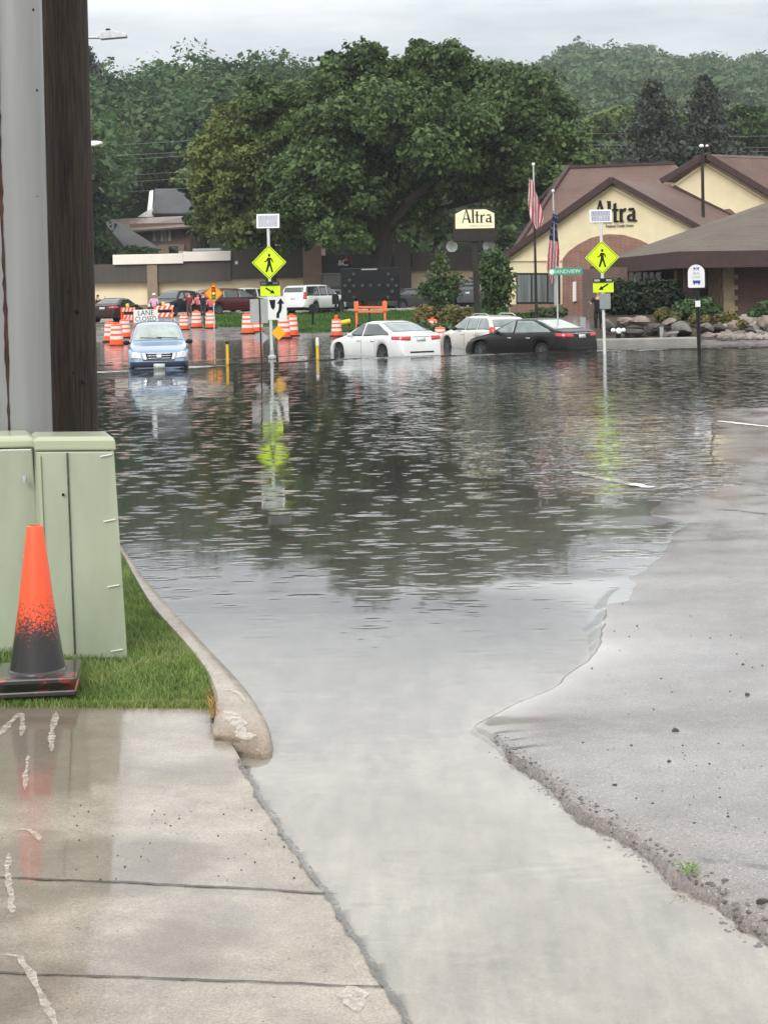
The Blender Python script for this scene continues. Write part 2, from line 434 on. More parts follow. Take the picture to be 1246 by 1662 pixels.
M['black'] = mat('black_paint', (.012, .012, .013), .45, var=.3, scale=5)
M['dark_metal'] = mat('dark_bronze_metal', (.035, .028, .026), .45, var=.25, scale=5, metal=.3)
M['galv'] = mat('galvanised_steel', (.50, .51, .51), .5, metal=.45, var=.14, scale=4, stretch=(3, 3, .6))
M['alu'] = mat('white_aluminium_post', (.66, .67, .66), .45, metal=.3, var=.08, scale=5)
M['grey_box'] = mat('grey_sheet_metal', (.27, .285, .29), .5, metal=.4, var=.1, scale=4)
M['sign_back'] = mat('sign_back_aluminium', (.36, .37, .36), .5, metal=.5, var=.1, scale=3)
M['lime'] = mat('fluorescent_yellow_green', (.62, .88, .005), .4, var=.04, scale=3, emit=((.62, .9, .0), .10))
M['amber'] = mat('orange_sign_face', (.90, .33, .01), .4, var=.05, scale=3)
M['marker'] = mat('yellow_marker_face', (.90, .44, .01), .4, var=.05, scale=3)
M['sign_white'] = mat('white_sign_face', (.74, .75, .74), .4, var=.04, scale=3)
M['sign_black'] = mat('black_sign_print', (.012, .012, .012), .5, var=.2)
M['sign_green'] = mat('green_sign_face', (.02, .30, .18), .4, var=.08, scale=4)
M['sign_blue'] = mat('blue_sign_print', (.03, .06, .36), .45, var=.15, scale=10)
M['sign_grey'] = mat('grey_sign_print', (.34, .38, .46), .45, var=.15, scale=10)
M['handicap'] = mat('faded_blue_sign', (.14, .24, .48), .5, var=.1)
M['solar'] = brick_mat('solar_cells', (.30, .31, .36), (.27, .28, .34), (.42, .42, .47), bw=.085, bh=.5, rough=.25)
M['orange'] = mat('orange_plastic', (.90, .11, .025), .4, var=.10, scale=5)
M['reflective'] = mat('white_reflective_band', (.80, .74, .70), .4, var=.08, scale=6)
M['rubber'] = mat('black_rubber', (.018, .018, .019), .7, var=.3, scale=8)
M['orange_paint'] = mat('orange_trailer_paint', (.80, .17, .06), .45, var=.14, scale=6)
M['yellow'] = mat('yellow_plastic', (.80, .48, .02), .45, var=.1, scale=6)
M['lamp_off'] = mat('unlit_lamp_lens', (.10, .11, .12), .25, var=.2)
M['lamp_red'] = mat('signal_red', (.55, .02, .015), .4, var=.1)
M['lamp_amber'] = mat('signal_amber', (.95, .62, .05), .4, var=.1)
M['lamp_green'] = mat('signal_green', (.02, .30, .10), .4, var=.1)
M['red_letter'] = mat('red_sign_letter', (.62, .02, .03), .4, var=.1)
M['flag_red'] = mat('flag_red', (.40, .025, .035), .8, var=.15, scale=4)
M['flag_white'] = mat('flag_white', (.66, .60, .60), .8, var=.08, scale=4)
M['flag_blue'] = mat('flag_blue', (.02, .025, .07), .8, var=.2, scale=4)
M['skin'] = mat('skin', (.52, .30, .21), .6, var=.08)
M['hair'] = mat('dark_hair', (.03, .022, .018), .6, var=.3, scale=20)
M['bark'] = mat('tree_bark', (.035, .029, .024), .9, var=.4, scale=3, bump=.03, stretch=(3, 3, .5))
M['stone_pale'] = mat('pale_concrete', (.42, .40, .36), .8, var=.15, scale=2, bump=.004)
M['tyre'] = mat('tyre_rubber', (.02, .02, .021), .7, var=.2, scale=9)
M['rim'] = mat('alloy_rim', (.17, .175, .18), .35, metal=.6, var=.1)
M['chrome'] = mat('chrome', (.62, .63, .64), .15, metal=.9, var=.08)
M['trim_black'] = mat('black_plastic_trim', (.022, .023, .025), .5, var=.2, scale=10)
M['car_glass'] = mat('car_window_glass', (.03, .042, .042), .04, spec=1.0, var=.4, scale=1.6)
M['car_glass_pale'] = mat('rain_wet_windscreen', (.30, .345, .32), .16, spec=.9, var=.22, scale=2.5)
M['car_glass_mid'] = mat('rain_wet_rear_glass', (.17, .21, .205), .10, spec=.9, var=.3, scale=2.5)
M['tail'] = mat('tail_lamp_red', (.50, .015, .02), .2, spec=.8, var=.15, scale=8)
M['headlamp'] = mat('headlamp_lens', (.60, .60, .54), .15, spec=.8, var=.15, scale=12)
M['plate'] = mat('licence_plate', (.55, .57, .56), .5, var=.3, scale=22)
def paint(name, c, metal=.0, coat=1.0, rough=.35): return mat(name, c, rough, metal=metal, var=.05, scale=2, coat=coat, coatr=.06)
# ------------------------------------------------------------------ terrain and water
def lerpx(pts, y):
    a = np.array(sorted(pts)); return np.interp(y, a[:, 0], a[:, 1])
def sstep(x, a, b):
    t = np.clip((x - a) / (b - a), 0, 1); return t * t * (3 - 2 * t)
def ground_z(X, Y):
    X = np.asarray(X, float); Y = np.asarray(Y, float)
    zl = np.interp(Y, [0, 8, 50, 66, 78, 86, 104, 115, 140, 400, 3000], [-.35, -.4, -.45, -.14, .0, .12, .60, .78, .9, 1.4, 2.5])
    zr = np.interp(Y, [0, 8, 50, 58.5, 60.5, 66, 80, 112, 140, 400, 3000], [-.35, -.4, -.42, -.12, .10, .42, .60, .78, .9, 1.4, 2.5])
    s = sstep(X, 4.0, 7.5) * (Y < 300) + (Y >= 300) * 0.5
    return zl * (1 - s) + zr * s
xs = np.concatenate([-np.geomspace(2500, 60, 22), np.linspace(-55, 55, 111), np.geomspace(60, 2500, 22)])
ys = np.concatenate([np.linspace(-40, 2, 6), np.linspace(6, 140, 180), np.geomspace(145, 3000, 30)])
gx, gy = np.meshgrid(xs, ys)
gz = ground_z(gx, gy) + fbm(gx, gy, .35, 3, 1) * .015 * (gy < 140)
gz = gz - 1.6 * (1 - sstep(gy, 1.0, 6.0)) * 0.2
M['road_far'] = wet_mat('wet_far_road', (.15, .135, .125), (.22, .20, .185), .25, .3, 1.0, .06, .3, grain=.003, dark=.8)
tag(grid_mesh('ground', gx, gy, gz, M['road_far']), 'wet grey ground running from the flooded street to the hills', 'ground', kind='structure')

def overlay(name, x0, x1, y0, y1, off, m, label, cat, nx=60, ny=60, kind='structure', fn=None):
    X, Y = np.meshgrid(np.linspace(0, 1, nx), np.linspace(y0, y1, ny))
    a = np.array([x0(y) if callable(x0) else x0 for y in Y[:, 0]])[:, None]; b = np.array([x1(y) if callable(x1) else x1 for y in Y[:, 0]])[:, None]
    X = a + (b - a) * X
    return tag(grid_mesh(name, X, Y, ground_z(X, Y) + off, m), label, cat, kind=kind)
M['turf'] = mat('far_turf', (.035, .085, .02), .85, col2=(.07, .15, .035), scale=1.2, bump=.03)
M['lot'] = wet_mat('parking_lot_pavement', (.24, .225, .21), (.33, .31, .285), .3, .2, .8, .12, .4, grain=.003, dark=.85)
overlay('grass_bank', lambda y: (330 - 623) / 2700 * y * (1 if y > 92 else .55), lambda y: 7.8 + (y - 84) * .06, 84.5, 111.5, .02, M['turf'], 'green grass bank sloping up from the road to the parking lot', 'lawn')
overlay('parking_lot', -60, 34, 111.7, 124, .03, M['lot'], 'pale parking lot in front of the shops', 'parking lot', ny=20)
overlay('lot_entrance', -60, lambda y: (330 - 623) / 2700 * y - .2, 97, 111.6, .03, M['lot'], 'paved lot entrance where onlookers stand', 'pavement', ny=20)
mb = MB()
k0, k1 = W(326, 511, 111.6), W(830, 498, 112)
mb.bar((k0.x, 111.6, ground_z(k0.x, 111.6) + .06), (k1.x, 111.6, ground_z(k1.x, 111.6) + .06), .25, .22)
tag(mb.build('lot_kerb', M['stone_pale'], bevel=.03), 'pale concrete kerb between grass bank and parking lot', 'kerb', kind='structure')
# pale pavement edge at the far right shore
mb = MB()
a, b = W(905, 566, 60.2), W(1132, 556, 60.2)
mb.box(((a.x + b.x) / 2, 60.3, .10), (b.x - a.x, .9, .30))
M['shore_stone'] = mat('wet_pavement_edge', (.23, .22, .20), .7, var=.25, scale=1.5, bump=.004)
tag(mb.build('shore_pavement', M['shore_stone'], bevel=.04), 'strip of pale pavement at the flood edge below the boulders', 'pavement', kind='structure')

# ---- near street: water edge and broken asphalt lip, as a boundary X(Y)
EDGE = [(1420, 638), (1246, 645), (1140, 648), (1165, 688), (1150, 722), (1172, 765), (1120, 786), (1050, 800), (1066, 835), (1082, 862), (1000, 945), (972, 1050), (900, 1120), (778, 1180)]
LIP = [(778, 1180), (850, 1236), (930, 1300), (1000, 1347), (1080, 1402), (1115, 1425), (1170, 1457), (1246, 1514), (1400, 1632), (1700, 1860), (2100, 2200)]
eb = [(G(x, y, 0).y, G(x, y, 0).x) for x, y in EDGE[1:]]
lb = [(G(x, y, .02).y, G(x, y, .02).x) for x, y in LIP]
LIPY = lb[0][0]
def edge_x(Y): return lerpx(eb + lb[1:], Y)
rows = [3.0]
while rows[-1] < 29.6: rows.append(rows[-1] * 1.0035)
rows = np.array(rows)
us = np.concatenate([[-26, -18, -12, -8, -5, -3.5, -2.5, -1.8, -1.2, -.8, -.5, -.3, -.18, -.09, -.045, -.02], [0.0, .012, .025, .04, .06, .09, .13, .18, .25, .35, .5, .7, .95, 1.2, 1.5, 1.9, 2.4, 3, 3.8, 4.6, 5.6, 7, 9, 12, 16, 22]])
U, Y = np.meshgrid(us, rows)
isl = 1 - sstep(Y, LIPY - .9, LIPY + .5)                       # 1 where the asphalt ends in a broken lip
jit = (fbm(Y * 1.0, Y * 0, 9, 4, 3) * .05 + fbm(Y, Y * 0, 42, 3, 4) * .016) * isl
jit2 = (fbm(Y, Y * 0, 2.6, 4, 23) * .10 + fbm(Y, Y * 0, 11, 2, 24) * .012) * (1 - isl) * np.interp(Y, [8, 10, 30], [.6, 1, 2.2])
X = edge_x(Y) + U + jit2 * np.exp(-np.abs(U) / .22) * .8 + jit * np.exp(-np.abs(U) / .25)
fine = fbm(X, Y, 2.2, 3, 5) * .006 + fbm(X, Y, .55, 3, 6) * .012
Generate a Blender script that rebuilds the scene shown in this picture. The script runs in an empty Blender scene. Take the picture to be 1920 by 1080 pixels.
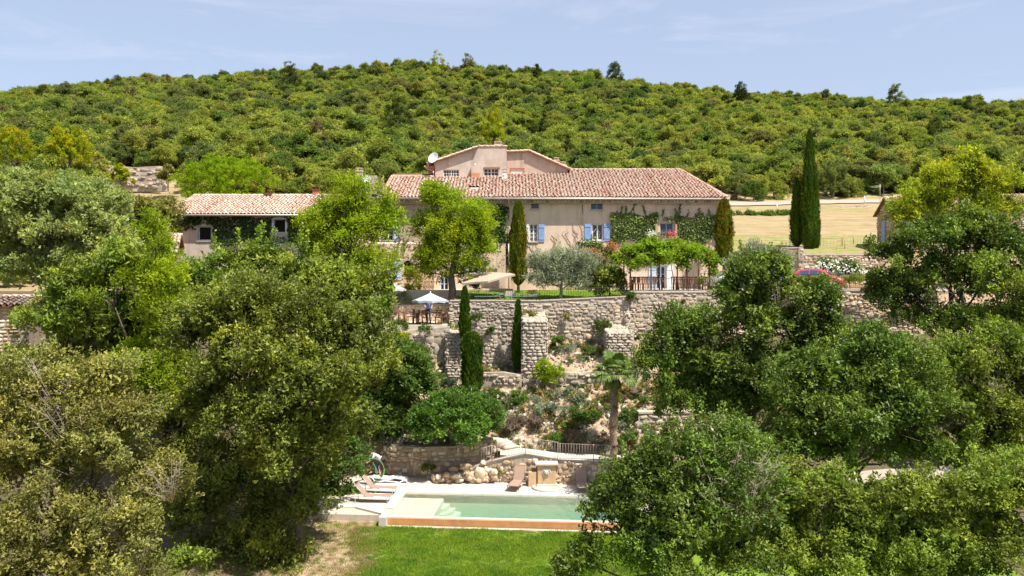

----------

• Brief
Which lines hold the word "Take"? Return all of them from the records above.

• Answer to this task
The Blender Python script for this scene continues. Write part 2, from line 434 on. More parts follow. Take the picture to be 1246 by 1662 pixels.
Generate a Blender script that rebuilds the scene shown in this picture. The script runs in an empty Blender scene. Take the picture to be 1920 by 1080 pixels.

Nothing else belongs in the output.